RECORDED DATA
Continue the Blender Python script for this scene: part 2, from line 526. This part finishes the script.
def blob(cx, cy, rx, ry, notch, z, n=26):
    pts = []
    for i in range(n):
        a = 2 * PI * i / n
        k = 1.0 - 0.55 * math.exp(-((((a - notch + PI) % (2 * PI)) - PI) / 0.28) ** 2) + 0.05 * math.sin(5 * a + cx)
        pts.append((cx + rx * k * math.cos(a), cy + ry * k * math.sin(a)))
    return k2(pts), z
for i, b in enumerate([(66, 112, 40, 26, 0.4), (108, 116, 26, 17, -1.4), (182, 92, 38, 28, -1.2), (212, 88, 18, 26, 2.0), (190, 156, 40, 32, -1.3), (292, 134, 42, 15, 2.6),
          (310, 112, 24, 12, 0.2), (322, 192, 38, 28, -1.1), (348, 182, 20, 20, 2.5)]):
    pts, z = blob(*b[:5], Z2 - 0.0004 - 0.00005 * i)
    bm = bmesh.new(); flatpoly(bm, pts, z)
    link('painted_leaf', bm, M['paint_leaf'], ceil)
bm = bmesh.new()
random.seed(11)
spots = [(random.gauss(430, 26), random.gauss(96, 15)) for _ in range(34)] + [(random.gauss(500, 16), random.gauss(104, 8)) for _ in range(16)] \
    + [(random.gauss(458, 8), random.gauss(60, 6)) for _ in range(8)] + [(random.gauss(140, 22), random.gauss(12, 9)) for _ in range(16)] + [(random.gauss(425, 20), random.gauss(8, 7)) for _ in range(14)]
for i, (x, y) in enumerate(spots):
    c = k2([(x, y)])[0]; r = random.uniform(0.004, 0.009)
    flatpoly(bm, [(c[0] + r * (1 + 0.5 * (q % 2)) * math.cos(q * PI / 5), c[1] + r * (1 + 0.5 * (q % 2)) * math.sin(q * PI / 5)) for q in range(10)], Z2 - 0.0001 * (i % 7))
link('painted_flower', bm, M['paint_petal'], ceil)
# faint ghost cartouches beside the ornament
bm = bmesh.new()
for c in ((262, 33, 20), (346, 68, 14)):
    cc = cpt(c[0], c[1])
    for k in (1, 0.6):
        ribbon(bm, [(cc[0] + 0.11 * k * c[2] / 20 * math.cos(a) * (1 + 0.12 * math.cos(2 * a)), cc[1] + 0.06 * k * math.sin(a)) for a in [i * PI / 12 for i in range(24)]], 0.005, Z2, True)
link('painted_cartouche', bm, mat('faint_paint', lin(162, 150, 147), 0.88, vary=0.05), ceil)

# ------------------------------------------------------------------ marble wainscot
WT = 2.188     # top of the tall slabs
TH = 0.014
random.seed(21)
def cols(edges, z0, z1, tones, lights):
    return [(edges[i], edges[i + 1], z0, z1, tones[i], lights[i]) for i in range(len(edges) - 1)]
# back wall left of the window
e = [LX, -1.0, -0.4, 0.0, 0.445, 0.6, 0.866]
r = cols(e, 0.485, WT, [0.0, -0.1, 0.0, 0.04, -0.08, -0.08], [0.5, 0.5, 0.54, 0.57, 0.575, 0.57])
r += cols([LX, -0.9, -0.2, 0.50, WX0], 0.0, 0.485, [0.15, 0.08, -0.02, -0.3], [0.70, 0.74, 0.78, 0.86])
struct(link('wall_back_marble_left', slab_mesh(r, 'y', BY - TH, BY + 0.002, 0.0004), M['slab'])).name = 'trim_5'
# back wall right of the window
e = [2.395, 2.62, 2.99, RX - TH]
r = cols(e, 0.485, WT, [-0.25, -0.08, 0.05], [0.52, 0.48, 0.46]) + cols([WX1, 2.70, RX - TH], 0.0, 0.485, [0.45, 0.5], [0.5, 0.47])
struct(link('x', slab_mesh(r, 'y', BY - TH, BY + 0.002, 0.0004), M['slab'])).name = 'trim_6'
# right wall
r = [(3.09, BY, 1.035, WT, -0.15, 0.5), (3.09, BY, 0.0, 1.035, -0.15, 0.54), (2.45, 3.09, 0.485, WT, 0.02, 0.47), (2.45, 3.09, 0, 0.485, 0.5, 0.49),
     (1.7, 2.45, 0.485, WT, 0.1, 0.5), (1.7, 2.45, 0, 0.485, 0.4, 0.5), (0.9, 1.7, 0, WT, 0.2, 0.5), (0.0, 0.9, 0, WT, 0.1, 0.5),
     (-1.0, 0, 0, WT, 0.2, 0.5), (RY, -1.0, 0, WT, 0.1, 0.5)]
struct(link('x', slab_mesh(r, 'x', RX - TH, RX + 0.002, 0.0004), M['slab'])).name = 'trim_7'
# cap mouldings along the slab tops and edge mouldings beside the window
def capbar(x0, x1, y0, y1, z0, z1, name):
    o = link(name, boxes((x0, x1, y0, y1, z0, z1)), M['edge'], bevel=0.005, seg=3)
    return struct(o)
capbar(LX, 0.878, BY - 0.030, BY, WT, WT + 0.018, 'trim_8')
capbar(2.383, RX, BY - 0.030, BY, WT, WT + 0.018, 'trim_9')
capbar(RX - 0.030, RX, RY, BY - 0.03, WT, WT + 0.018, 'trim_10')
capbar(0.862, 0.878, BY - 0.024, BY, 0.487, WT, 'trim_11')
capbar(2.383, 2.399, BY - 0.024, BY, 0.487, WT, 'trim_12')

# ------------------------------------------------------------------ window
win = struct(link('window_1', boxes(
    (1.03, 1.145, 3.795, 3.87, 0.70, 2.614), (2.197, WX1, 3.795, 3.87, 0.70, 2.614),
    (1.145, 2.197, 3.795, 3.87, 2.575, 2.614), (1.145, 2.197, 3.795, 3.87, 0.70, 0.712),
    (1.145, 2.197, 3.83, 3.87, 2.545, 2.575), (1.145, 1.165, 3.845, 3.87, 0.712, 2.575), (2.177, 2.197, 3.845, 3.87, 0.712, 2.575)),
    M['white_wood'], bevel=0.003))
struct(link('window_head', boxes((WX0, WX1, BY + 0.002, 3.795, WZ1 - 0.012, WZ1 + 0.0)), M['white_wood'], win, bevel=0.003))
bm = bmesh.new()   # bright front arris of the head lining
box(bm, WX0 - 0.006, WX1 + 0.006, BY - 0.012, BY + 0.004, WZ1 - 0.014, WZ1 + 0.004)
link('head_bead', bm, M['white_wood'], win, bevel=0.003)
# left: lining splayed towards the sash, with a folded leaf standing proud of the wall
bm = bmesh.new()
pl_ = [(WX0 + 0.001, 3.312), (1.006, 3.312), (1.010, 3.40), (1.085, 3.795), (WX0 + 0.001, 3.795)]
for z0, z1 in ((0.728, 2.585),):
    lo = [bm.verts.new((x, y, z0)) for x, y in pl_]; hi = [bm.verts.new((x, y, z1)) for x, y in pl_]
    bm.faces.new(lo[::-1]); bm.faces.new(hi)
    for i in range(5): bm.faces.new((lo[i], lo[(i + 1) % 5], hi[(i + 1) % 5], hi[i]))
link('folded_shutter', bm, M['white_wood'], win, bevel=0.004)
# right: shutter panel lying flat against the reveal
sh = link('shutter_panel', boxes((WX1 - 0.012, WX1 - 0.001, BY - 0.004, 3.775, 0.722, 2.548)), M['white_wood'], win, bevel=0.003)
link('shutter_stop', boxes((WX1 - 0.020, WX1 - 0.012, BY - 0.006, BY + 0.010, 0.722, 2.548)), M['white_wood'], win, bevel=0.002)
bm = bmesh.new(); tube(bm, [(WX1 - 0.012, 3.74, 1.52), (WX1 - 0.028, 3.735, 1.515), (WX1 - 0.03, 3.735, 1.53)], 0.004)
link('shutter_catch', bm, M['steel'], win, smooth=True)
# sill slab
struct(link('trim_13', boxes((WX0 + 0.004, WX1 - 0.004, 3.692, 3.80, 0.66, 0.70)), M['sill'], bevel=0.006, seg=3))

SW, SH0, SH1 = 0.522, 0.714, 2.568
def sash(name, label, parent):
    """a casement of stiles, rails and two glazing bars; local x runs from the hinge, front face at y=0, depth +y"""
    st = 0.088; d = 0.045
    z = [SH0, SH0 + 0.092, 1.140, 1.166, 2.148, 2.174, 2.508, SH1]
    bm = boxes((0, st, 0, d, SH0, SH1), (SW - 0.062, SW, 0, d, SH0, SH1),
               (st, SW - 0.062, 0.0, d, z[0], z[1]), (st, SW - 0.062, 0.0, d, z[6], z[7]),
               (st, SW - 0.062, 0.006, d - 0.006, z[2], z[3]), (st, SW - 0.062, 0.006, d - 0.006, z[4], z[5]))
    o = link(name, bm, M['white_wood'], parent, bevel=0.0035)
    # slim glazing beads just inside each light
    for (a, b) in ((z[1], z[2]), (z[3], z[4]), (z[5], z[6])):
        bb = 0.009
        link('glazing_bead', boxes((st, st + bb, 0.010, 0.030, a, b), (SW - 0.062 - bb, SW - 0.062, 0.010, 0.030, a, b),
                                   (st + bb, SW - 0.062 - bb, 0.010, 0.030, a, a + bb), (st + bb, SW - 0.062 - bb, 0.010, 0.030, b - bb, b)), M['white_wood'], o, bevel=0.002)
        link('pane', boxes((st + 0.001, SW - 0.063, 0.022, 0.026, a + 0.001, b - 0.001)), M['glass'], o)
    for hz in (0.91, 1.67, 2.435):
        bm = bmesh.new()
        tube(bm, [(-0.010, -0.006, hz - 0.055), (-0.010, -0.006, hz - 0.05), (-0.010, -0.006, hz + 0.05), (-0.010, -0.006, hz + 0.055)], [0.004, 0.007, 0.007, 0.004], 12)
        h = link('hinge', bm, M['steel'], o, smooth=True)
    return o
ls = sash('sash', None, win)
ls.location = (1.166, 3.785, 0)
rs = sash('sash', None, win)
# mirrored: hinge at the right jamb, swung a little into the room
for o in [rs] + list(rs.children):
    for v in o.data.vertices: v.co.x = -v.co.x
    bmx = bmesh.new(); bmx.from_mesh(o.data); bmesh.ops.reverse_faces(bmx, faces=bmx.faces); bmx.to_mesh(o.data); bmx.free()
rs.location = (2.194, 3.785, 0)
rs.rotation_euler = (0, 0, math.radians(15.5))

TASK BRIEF
Set down each line of the material verbatim, from the first line through the line that contains "0.88, vary=0.05), ceil)".

FULL SOLUTION
Continue the Blender Python script for this scene: part 2, from line 526. This part finishes the script.
def blob(cx, cy, rx, ry, notch, z, n=26):
    pts = []
    for i in range(n):
        a = 2 * PI * i / n
        k = 1.0 - 0.55 * math.exp(-((((a - notch + PI) % (2 * PI)) - PI) / 0.28) ** 2) + 0.05 * math.sin(5 * a + cx)
        pts.append((cx + rx * k * math.cos(a), cy + ry * k * math.sin(a)))
    return k2(pts), z
for i, b in enumerate([(66, 112, 40, 26, 0.4), (108, 116, 26, 17, -1.4), (182, 92, 38, 28, -1.2), (212, 88, 18, 26, 2.0), (190, 156, 40, 32, -1.3), (292, 134, 42, 15, 2.6),
          (310, 112, 24, 12, 0.2), (322, 192, 38, 28, -1.1), (348, 182, 20, 20, 2.5)]):
    pts, z = blob(*b[:5], Z2 - 0.0004 - 0.00005 * i)
    bm = bmesh.new(); flatpoly(bm, pts, z)
    link('painted_leaf', bm, M['paint_leaf'], ceil)
bm = bmesh.new()
random.seed(11)
spots = [(random.gauss(430, 26), random.gauss(96, 15)) for _ in range(34)] + [(random.gauss(500, 16), random.gauss(104, 8)) for _ in range(16)] \
    + [(random.gauss(458, 8), random.gauss(60, 6)) for _ in range(8)] + [(random.gauss(140, 22), random.gauss(12, 9)) for _ in range(16)] + [(random.gauss(425, 20), random.gauss(8, 7)) for _ in range(14)]
for i, (x, y) in enumerate(spots):
    c = k2([(x, y)])[0]; r = random.uniform(0.004, 0.009)
    flatpoly(bm, [(c[0] + r * (1 + 0.5 * (q % 2)) * math.cos(q * PI / 5), c[1] + r * (1 + 0.5 * (q % 2)) * math.sin(q * PI / 5)) for q in range(10)], Z2 - 0.0001 * (i % 7))
link('painted_flower', bm, M['paint_petal'], ceil)
# faint ghost cartouches beside the ornament
bm = bmesh.new()
for c in ((262, 33, 20), (346, 68, 14)):
    cc = cpt(c[0], c[1])
    for k in (1, 0.6):
        ribbon(bm, [(cc[0] + 0.11 * k * c[2] / 20 * math.cos(a) * (1 + 0.12 * math.cos(2 * a)), cc[1] + 0.06 * k * math.sin(a)) for a in [i * PI / 12 for i in range(24)]], 0.005, Z2, True)
link('painted_cartouche', bm, mat('faint_paint', lin(162, 150, 147), 0.88, vary=0.05), ceil)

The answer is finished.